Review: Vice

vice
Annapurna Pictures

As in the last 30 minutes of The Wolf of Wall Street or Goodfellas, Vice is the unusual extravagance that will have you watching through your fingers. Equally maddening and nauseating, writer-director Adam McKay’s messy Dick Cheney biopic is a must-see for historians and the politically interested alike.

Picking up in 1963, Dick’s (Christian Bale) alcoholism leads him to drop out of college at Yale. Returning home to Wyoming, he finds work as a powerline technician. Struggling with his arrests, wife Lynne (Amy Adams) threatens to leave him if he doesn’t become the man she was promised before they were married. Six years later, Dick is on his way to becoming that man, securing an internship with Congress. Working under then-Congressman Donald Rumsfeld (Steve Carell), Dick learns political savvy and becomes an invaluable rising star in the Republican Party.

Dick’s career ebbs and flows with the fate of the party. Over several decades, he becomes the sole representative to the House of Representatives for the state of Wyoming, Secretary of Defense under George H.W. Bush, and CEO of Halliburton, a multinational oil conglomerate. In 2000, Dick agrees to head the search for a running mate for presidential hopeful George W. Bush (Sam Rockwell). Dick puts potential candidates through a scrupulous process before eventually settling on the perfect candidate: himself. Lynne is skeptical of the position, but Dick negotiates with George W. to ensure that he will be the most powerful vice president of all time.

Rockwell and Bale embody George W. and Dick and are astonishing renditions of the former presidential ticket. McKay, famous for comedy classic Anchorman: The Legend of Ron Burgundy and the ever-underrated The Big Short, should be given credit for subverting the traditional biopic formula, but going forward, he’ll have to walk the line separating style and schtick. Segments are narrated by a mystery character played by Jesse Plemons and a newscaster (Naomi Watts), but the division between the two is murky, and it’s not abundantly clear why McKay didn’t opt for one instead of both. The editing is often scattered, giving way to cutaways and obvious, gratuitous visual analogies (like a big cat pouncing on its prey) a hair too frequently.

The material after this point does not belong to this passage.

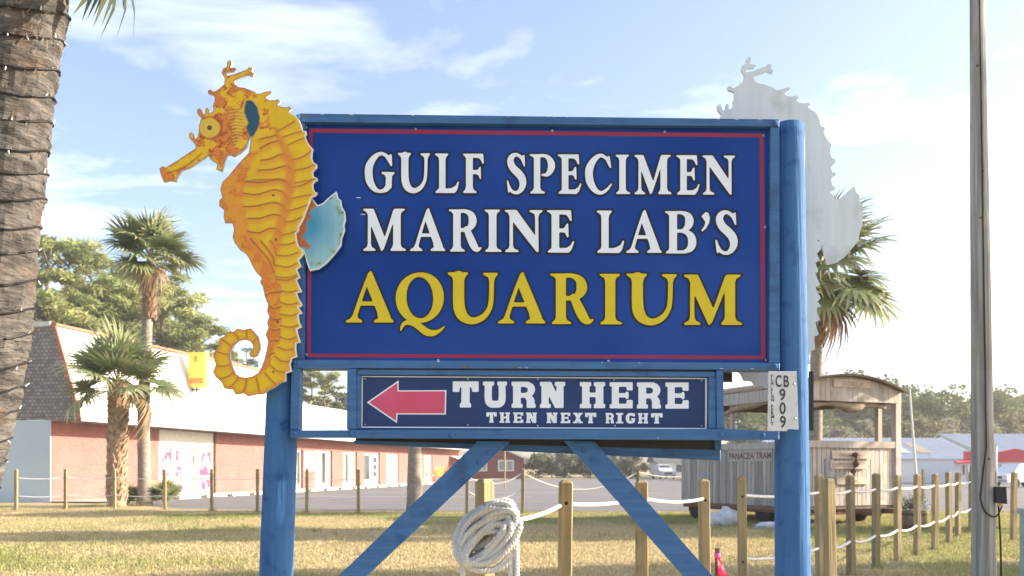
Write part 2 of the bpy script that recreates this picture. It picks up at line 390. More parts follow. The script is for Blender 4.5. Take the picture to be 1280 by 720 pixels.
# ---------------------------------------------------------------- ground, car park, kerbs
def ground_mat():
    m = bpy.data.materials.new('ground'); m.use_nodes = True; nt = m.node_tree; nd = nt.nodes; L = nt.links.new; b = nd['Principled BSDF']
    g = nd.new('ShaderNodeNewGeometry')
    def noise(s, det, lo, hi, c0, c1):
        n = nd.new('ShaderNodeTexNoise'); n.inputs['Scale'].default_value = s; n.inputs['Detail'].default_value = det; n.inputs['Roughness'].default_value = .65
        L(g.outputs['Position'], n.inputs['Vector']); r = nd.new('ShaderNodeValToRGB'); e = r.color_ramp.elements
        e[0].position = lo; e[1].position = hi; e[0].color = (*c0, 1); e[1].color = (*c1, 1); L(n.outputs[0], r.inputs[0]); return r.outputs[0]
    a = noise(9, 8, .35, .68, (.34, .27, .155), (.52, .425, .25))
    gr = noise(14, 6, .3, .7, (.13, .14, .045), (.24, .235, .085))
    f = noise(.16, 5, .47, .66, (0, 0, 0), (1, 1, 1))
    mx = nd.new('ShaderNodeMix'); mx.data_type = 'RGBA'; L(f, mx.inputs[0]); L(a, mx.inputs[6]); L(gr, mx.inputs[7]); L(mx.outputs[2], b.inputs['Base Color'])
    b.inputs['Roughness'].default_value = 1; b.inputs['Specular IOR Level'].default_value = .1
    n = nd.new('ShaderNodeTexNoise'); n.inputs['Scale'].default_value = 30; n.inputs['Detail'].default_value = 5; L(g.outputs['Position'], n.inputs['Vector'])
    bp = nd.new('ShaderNodeBump'); bp.inputs['Strength'].default_value = .8; bp.inputs['Distance'].default_value = .04; L(n.outputs[0], bp.inputs['Height']); L(bp.outputs[0], b.inputs['Normal'])
    MATS['ground'] = m
ground_mat()
mat('asphalt', (.125, .12, .12), .9, (.175, .17, .17), (.35, .9, 1), 8, .3, .7, bump=.3, bscale=(20, 20, 20), dirt=(.19, .18, .175), dscale=.12, coords='Object')
mat('paint_line', (.55, .54, .50), .8, (.40, .39, .37), (4, 4, 4), 5)
mat('sand', (.42, .40, .36), 1., (.34, .30, .22), (6, 6, 6), 6)
def sheet(name, pts, z, m, kind='structure'):
    o = MB().add([(x, y, z) for x, y in pts], [tuple(range(len(pts)))]).build(name, m); o['kind'] = kind; return o
gmb = MB(); N = 60
sheet('ground', [(-900, -200), (900, -200), (900, 1500), (-900, 1500)], 0, 'ground')
# building frame: corner K, u along the wall, outwards to the right
K = Vector((gx(65, 37), 37, 0)); BU = math.atan2(1, .2145)          # wall heading
u = Vector((math.cos(BU), math.sin(BU), 0)); nrm = Vector((u.y, -u.x, 0))
def bw(t, o): p = K + u * t + nrm * o; return (p.x, p.y)
def t_of(x):
    a = (x - CX) / F; return (37 * a + 19.3) / (.2145 - a) / .978
car = sheet('car_park', [(-11.5, 31.2), (-3, 29.6), (8, 29.3), (30, 29.8), (70, 31), (70, 118), (5, 118), bw(80, 2.6), bw(1.5, 2.6), (-15.6, 35)], .004, 'asphalt')
sheet('pavement', [bw(-.3, .02), bw(-.3, 2.5), bw(80, 2.5), bw(80, .02)], .06, 'concrete')
for k, (y0, y1, x0, x1) in enumerate(((44.5, 44.75, -12, 1), (52, 52.2, -9.5, 9))):
    sheet('painted_line', [(x0, y0), (x1, y0 - .8), (x1, y1 - .8), (x0, y1)], .008, 'paint_line')
sheet('sand_patch', [(3.0, 11.0), (4.2, 11.4), (5.6, 12.4), (6.6, 13.9), (6.2, 14.0), (5.0, 13.0), (3.6, 12.0), (2.9, 11.3)], .006, 'sand')
sheet('verge_path', [(1.2, 25.6), (5, 25.9), (5, 26.4), (1.2, 26.1)], .006, 'sand')

# wheel stops in front of the shops
ws = MB().add([(-.9, -.09, 0), (.9, -.09, 0), (.9, .09, 0), (-.9, .09, 0), (-.84, -.05, .14), (.84, -.05, .14), (.84, .05, .14), (-.84, .05, .14)],
              [(0, 3, 2, 1), (4, 5, 6, 7), (0, 1, 5, 4), (1, 2, 6, 5), (2, 3, 7, 6), (3, 0, 4, 7)]).mesh('wheel_stop', 'stop_concrete')
for k in range(21):
    t = 5.4 + k * 2.35; p = bw(t, 3.0)
    o = inst(ws, 'wheel_stop', None, (p[0], p[1], .006), (0, 0, BU + random.uniform(-.03, .03)))
    nth = ('nearest', 'second', 'third', 'fourth', 'fifth', 'sixth', 'seventh', 'eighth', 'ninth', 'tenth', 'eleventh', 'twelfth', 'thirteenth', 'fourteenth', 'fifteenth', 'sixteenth', 'seventeenth', 'eighteenth', 'nineteenth', 'twentieth', 'farthest')[k]
    tag(o, f'{nth} concrete wheel stop along the brick shops' if k in (0, 20) else f'{nth} concrete wheel stop from the near end of the brick shops', 'wheel stop', 'wheel stops before the shops')

# ---------------------------------------------------------------- grass: short dry lawn
def lawn():
    n = 330000
    X = RNG.uniform(-19, 17, n * 2); Y = 10.8 + (RNG.random(n * 2) ** 1.25) * 20
    ok = (np.abs(X) < Y * .62 + .5) & ((Y < 29.2) | (X < -12))
    X, Y = X[ok][:n], Y[ok][:n]; n = len(X)
    g = np.clip((fbm(X * .22 + 9, Y * .3 + 3, 5, 4) - .47) * 4.5, 0, 1); g = np.maximum(g, np.clip((X - 3.5) * .25, 0, .75) * (vnoise(X * .9, Y * .9, 4) > .3))
    g = np.clip(g + RNG.normal(0, .22, n), 0, 1)
    dry = np.array([.58, .48, .285]); green = np.array([.32, .34, .13])
    c = dry[None] * (1 - g[:, None]) + green[None] * g[:, None]; c *= RNG.uniform(.78, 1.2, n)[:, None]
    h = RNG.uniform(.018, .045, n) * (1 + .7 * g) ; w = RNG.uniform(.008, .016, n); a = RNG.uniform(0, 2 * np.pi, n); lx = RNG.normal(0, .03, n); ly = RNG.normal(0, .03, n)
    v = np.zeros((n, 3, 3)); v[:, 0] = np.stack([X - w * np.cos(a), Y - w * np.sin(a), np.zeros(n)], 1); v[:, 1] = np.stack([X + w * np.cos(a), Y + w * np.sin(a), np.zeros(n)], 1)
    v[:, 2] = np.stack([X + lx, Y + ly, h], 1)
    me = bpy.data.meshes.new('grass'); me.vertices.add(n * 3); me.vertices.foreach_set('co', v.ravel()); me.loops.add(n * 3); me.loops.foreach_set('vertex_index', np.arange(n * 3))
    me.polygons.add(n); me.polygons.foreach_set('loop_start', np.arange(n) * 3); me.polygons.foreach_set('loop_total', np.full(n, 3)); me.update()
    at = me.color_attributes.new('Col', 'FLOAT_COLOR', 'POINT'); at.data.foreach_set('color', np.repeat(np.concatenate([c, np.ones((n, 1))], 1), 3, axis=0).astype(np.float32).ravel())
    me.materials.append(attr_mat('grass_blades', .9, .35, spec=.1)); o = bpy.data.objects.new('grass', me); COL.objects.link(o)
    tag(o, 'short dry lawn of tan and green grass', 'grass', kind='stuff')
lawn()

# ---------------------------------------------------------------- the painted roadside sign
DS = 4.68; Q = DS / F
def S(x, y): return ((x - CX) * Q, CAM_H + (HY - y) * Q)             # picture-plane metres at the sign
sign = thing('roadside_sign', (S(660, 0)[0], DS, 0), 'tall blue wooden aquarium sign on two round posts with a turn-here board below', 'sign')
SO = tuple(sign.location)
def plank(pts, y0, y1, name='frame_board', m='blue_paint', r=.004, parent=sign):
    pts = [S(*p) for p in pts]                                       # clockwise in the picture -> counter-clockwise in (x,z)
    return MB().quadprism(list(reversed(pts)), y0, y1, r).build(name, m, parent, SO)
def post(px, label=None):
    path, rad = [], []
    for (y, xc, w) in px:
        x, z = S(xc, y); path.append((x, DS + .06, z)); rad.append(w / 2 * Q)
    x1, z1 = S(px[-1][1], px[-1][0]); x0, z0 = S(px[0][1], px[0][0]); k = (z1 + .3) / (z0 - z1)
    path.append((x1 + (x1 - x0) * k, DS + .06, -.3)); rad.append(rad[-1] * 1.04)
    pp = []; rr = []
    for i in range(len(path) - 1):
        for j in range(14):
            f = j / 14; a, b = Vector(path[i]), Vector(path[i + 1]); pp.append(a.lerp(b, f)); rr.append((rad[i] * (1 - f) + rad[i + 1] * f) * (1 + random.uniform(-.008, .008)))
    pp.append(Vector(path[-1])); rr.append(rad[-1])
    top = pp[0]; pp = [top + Vector((0, 0, .006))] + pp; rr = [rr[0] * .93] + rr
    return MB().tube(pp, rr, 26).build('post', 'blue_post', sign, SO, smooth=True)
post([(155, 361, 39), (440, 351.5, 40), (720, 341.5, 42)])
rp = post([(152, 990.5, 37.5), (450, 993, 41), (720, 995.5, 44)])
# worn paint on the right post's top edge
x, z = S(1005, 158); wb = MB()
V = []; n = 9
for i in range(n):
    f = i / (n - 1); zz = z - f * .30; w0 = .45 - .35 * f + random.uniform(-.06, .06)
    for a in (-.55, -.55 + max(.08, w0)):
        rr = 37.8 / 2 * Q * (1 + .0012 * i) + .0015; V.append((S(990.6 + .008 * i, 0)[0] + rr * math.cos(a), DS + .06 + rr * math.sin(a), zz))
wb.add(V, [(2 * i, 2 * i + 1, 2 * i + 3, 2 * i + 2) for i in range(n - 1)]).build('bare_patch', 'post_wear', rp, SO)
FY = DS - .055                                                        # front of the frame
plank([(377, 147), (970.5, 154.3), (970.5, 163), (377, 157.3)], FY, DS + .09)                       # top rail
plank([(372.5, 157.4), (384, 157.6), (382.5, 451), (371, 451)], FY + .002, DS + .085)
plank([(959.5, 163.1), (970.4, 163.1), (971, 455), (958, 455)], FY + .002, DS + .085)
plank([(369, 451.2), (971, 455.2), (971, 463.5), (369, 461.2)], FY, DS + .085)                      # lower rail
MB().quadprism([S(*p) for p in ((378, 455), (965, 459), (965, 158), (378, 152))], DS - .018, DS + .004, .001).build('panel', 'panel_blue', sign, SO)
panel = sign.children[-1]
pan_y = DS - .0195
def strip(pts, m, name, parent, y=pan_y):
    return MB().add([(S(*p)[0], y, S(*p)[1]) for p in pts], [tuple(reversed(range(len(pts))))]).build(name, m, parent, SO)
strip([(387, 162.3), (954.2, 168.8), (953.5, 173.6), (388, 167.5)], 'sign_red', 'border_stripe', panel)
strip([(386, 442.6), (955.5, 445.2), (956, 449.6), (385, 447.2)], 'sign_red', 'border_stripe', panel)
strip([(387, 167.6), (391.6, 167.7), (389.2, 442.6), (385, 442.6)], 'sign_red', 'border_stripe', panel)
strip([(948.2, 173.6), (953.4, 173.7), (955.8, 445.2), (950.4, 445.2)], 'sign_red', 'border_stripe', panel)
scr = MB().lathe([(0, -.004), (.005, -.003), (.007, 0)], (0, 0, 0), 10, 'y').mesh('screw', 'screw', smooth=True)
for (x, y) in ((383.8, 161), (520, 163), (690, 165), (830, 166.5), (953, 171), (955, 285), (956, 451), (384, 444), (385, 300), (548, 451), (760, 452)):
    a, b = S(x, y); inst(scr, 'screw', panel, (a - SO[0], pan_y - SO[1], b - SO[2]))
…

Like The Big Short, Vice‘s subjects strike a fittingly nihilistic tone. It’s unclear whether this was a measured approach based on the absurdity of the games being played by the characters in both films or just McKay’s standard approach. We’ll have to wait and see what else the director has up his sleeve before reaching a verdict. Regardless, Vice has entered the political conversation in an ideal time. Revisionist history is being written about the Bush administration as I type. Ten years ago, liberals called George W. Bush a war criminal. A decade later, he’s a cute old man with a paintbrush. Bush-era political agents like Rumsfeld, Scooter Libby, and David Addington (the latter two played admirably by Justin Kirk and Don McManus, respectively) are conveniently being pushed into the collective amnesia because more sinister villains have taken their place. Vice determines that one could not exist without the other.

The dots are explicitly connected from the Republican Party of Nixon, Reagan, and Bush to today’s party-over-country, Russia-preferred institution led by Donald Trump. McKay holds the audience’s hand all the way through—a necessary evil in this case. The left is customarily unwilling to create this black-and-white, masturbatory content that the right is prone to. Early in the movie, Dick, serving on Donald Rumsfeld’s staff and still learning about the interworkings of Washington, asks Donald, “Don, what do we stand for?” Donald, astounded by Dick’s earnest inquiry, breaks into rapturous laughter. To McKay, this is an emblematic response; for the Republican Party, the response to this question has remained the same for the 50 years separating Nixon and Trump—the acquisition of power. You can decide for yourself whether this is self-serving or just an accurate retelling of American history. Some villains, McKay indicates, are not worthy of the benefit of the doubt.